As you first-years will soon discover, your social life at Columbia will depend mostly on the kindness of bouncers at various bars between 107th (Ding Dong) and 123rd (Max SoHa). These tireless soldiers who guard the gates to $4 beers understand that you are not 21. (The centimeter and a half-long patches of facial hair non-withstanding). The key to this boozy detente is the Fake ID. Here, upperclassmen regale Bwog with tales horrible pictures, incorrect passports, and the lucky international students’ away-game
advantage.

  • My fake ID comes from a friend whose friend worked at the DMV in

    Texas. He actually stole a license-making machine.

  • My fake ID came from one of those souvenir shops on 42nd street with signs that say “IDs MADE HERE.” The entire experience was almost disappointingly unsketchy–you walk in, pay your $50, choose your state, choose your birthday, and walk out matured.
  • Upon seeing my made-up hometown of Mays Landing in deep south New Jersey, a bouncer in DC commented that he was in fact from a town nearby my own. Fortunately, my dad is a guru when it comes to transportation, and I was able to chat with the bouncer about the area’s seasonal traffic patterns and the shortest routes to Philadelphia sans tollbooths.After entering the club, I promptly changed my shorts as I had just shat them.
  • My fake ID is actually real and free. It’s been expired since last year and it looks nothing like me except for our similar long brown hair, but with my penchant for four-inch heels and low-cut tank tops, it has never given me a problem. Having an older friend who doesn’t mind passing on her old real ID is the best–having a stranger with said friend’s ID pass it on is even better. I still don’t the girl who’s changed my life so dramatically. To her I owe thanks for countless regrettable hook-ups and of course my lost youth.
  • A girl I know had an ID that put her as a native of East Haven, CT (she is actually from L.A.). Unfortunately, for her, she was once at a bar at which the bouncer knew East Haven intimately. Suspecting that her’s was a fake, he said, “So, do you know Morris Cove?”, Morris Cove being one of the most high-profile neighborhoods in East Haven. She couldn’t really hear him so he asked her again, and this time she replied, “No, I don’t know Morse code!” Needless to say: Rejection City.
  • When I went to bodegas to get beer and was asked if I was 21, I pretty much just stroked my baby-smooth chin and said “yes” in my big-boy voice. This worked from age 18 on up. Sometimes at liquor stores. Also 1020, although there an intense stare was required.
  • My first fake ID had nothing to do with alcohol, but was a joke ID
    based on the new ID cards our school had implemented, which had to be
    worn around the neck. I scanned one in, changed the number around, and
    changed the picture to a ridiculous redneck named “Billy-Bob F Jones.”
    I printed them out on stickers the same size as the IDs, and handed
    out sheets of them, and soon there were lots of rednecks running
    around, and our school security guard was shouting “I’m gonna get you,
    Billy-Bob Jones!” through his megaphone.

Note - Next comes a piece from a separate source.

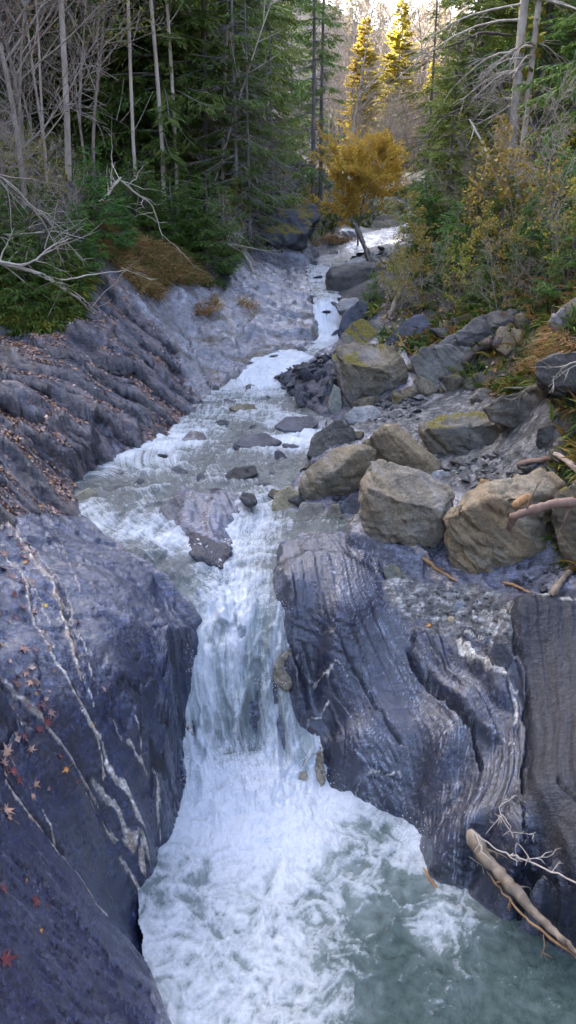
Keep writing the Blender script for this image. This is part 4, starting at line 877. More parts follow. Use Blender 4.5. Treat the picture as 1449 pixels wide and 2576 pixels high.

Eventually, one of the kids
    wearing the sticker over his ID got caught, and ratted me out, and the
    teacher turned me in to the office. The principal brought me in and
    had a chat about how he thought the IDs were turning the school into a
    prison system and if I felt the same way I should write an article
    about it for the school paper. Also, he said that even though he
    thought the IDs were “funny as hell” he couldn’t allow them. I also
    made a George W. Bush ID, but that one wasn’t as popular.
  • I remember going to Casbah Rouge, which before it was a Chipotle, was a hookah bar with a liquor license and a cabaret license. The police always dogged it because, as a hookah bar, it was allowed to admit eighteen-year-olds. For a while, it did.
    The first time I went to Casbah, I kept my fake (purportedly from California) in my wallet: why risk losing it to an overzealous doorman? Without looking up, the bouncer inside announced that the (real) ID I had just handed him was a fake, and showed me the door without hearing an appeal.

    On the other hand, the only person who ever even suspected that my fake ID might be a fake ID was a supermarket checkout boy in Utah, and that’s because I had told him that I was from Maryland. It sucks to be from Maryland.